Problem Description
Given a stick of length n with positions marked for cuts, determine the minimum total cost to cut the stick. You are allowed to perform the cuts in any order, and each cut's cost is equal to the length of the stick segment being cut at that time. The goal is to choose an order of cuts that minimizes the overall cost.
Key Insights
- Sort the list of cuts and include the two boundaries (0 and n) to enable easier segment computation.
- Use dynamic programming where dp[i][j] represents the minimum cost to cut the stick between positions[i] and positions[j].
- The cost to perform a cut is the length of the current segment (positions[j] - positions[i]).
- For each segment, try each cut between the boundaries to determine the optimal cost using the recurrence:
dp[i][j] = min(dp[i][k] + dp[k][j] + (positions[j] - positions[i])) for every k such that i < k < j. - The problem exhibits optimal substructure, making it suitable for a bottom-up DP approach.
Space and Time Complexity
Time Complexity: O(m^3), where m is the number of cut positions plus two (boundaries).

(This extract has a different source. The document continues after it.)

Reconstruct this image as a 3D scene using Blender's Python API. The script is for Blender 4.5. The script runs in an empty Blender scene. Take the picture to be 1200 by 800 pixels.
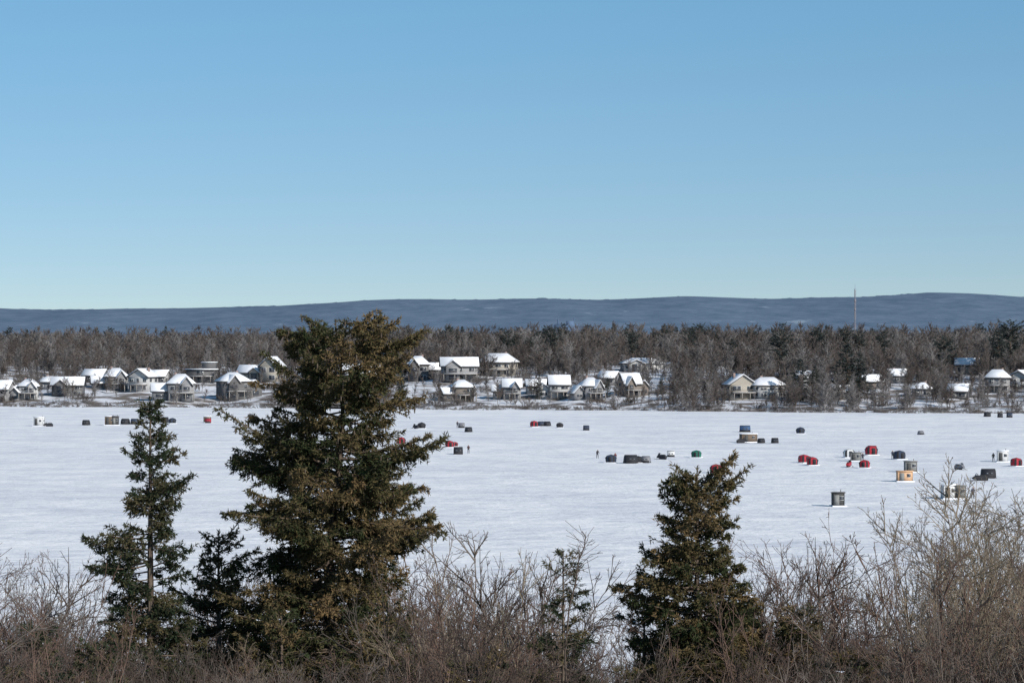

Given that m is at most 102, this cubic time is acceptable. Space Complexity: O(m^2) to store the dynamic programming table.
Solution
We approach this problem using a bottom-up dynamic programming algorithm. First, sort the cuts array and add the boundaries 0 and n. This results in an array positions where positions[0] = 0 and positions[m-1] = n. Then, define dp[i][j] as the minimum cost to cut the segment from positions[i] to positions[j]. For each interval, try every possible intermediate cut position k (where i < k < j) to determine the cost of cutting that segment. The recurrence relation is:
dp[i][j] = min(dp[i][k] + dp[k][j] + (positions[j] - positions[i])), for every valid k
Initialize dp[i][j] = 0 for segments that have no cuts between them (i.e. j = i+1). Build the solution from smaller segments up to the entire stick. Finally, the answer is dp[0][m-1].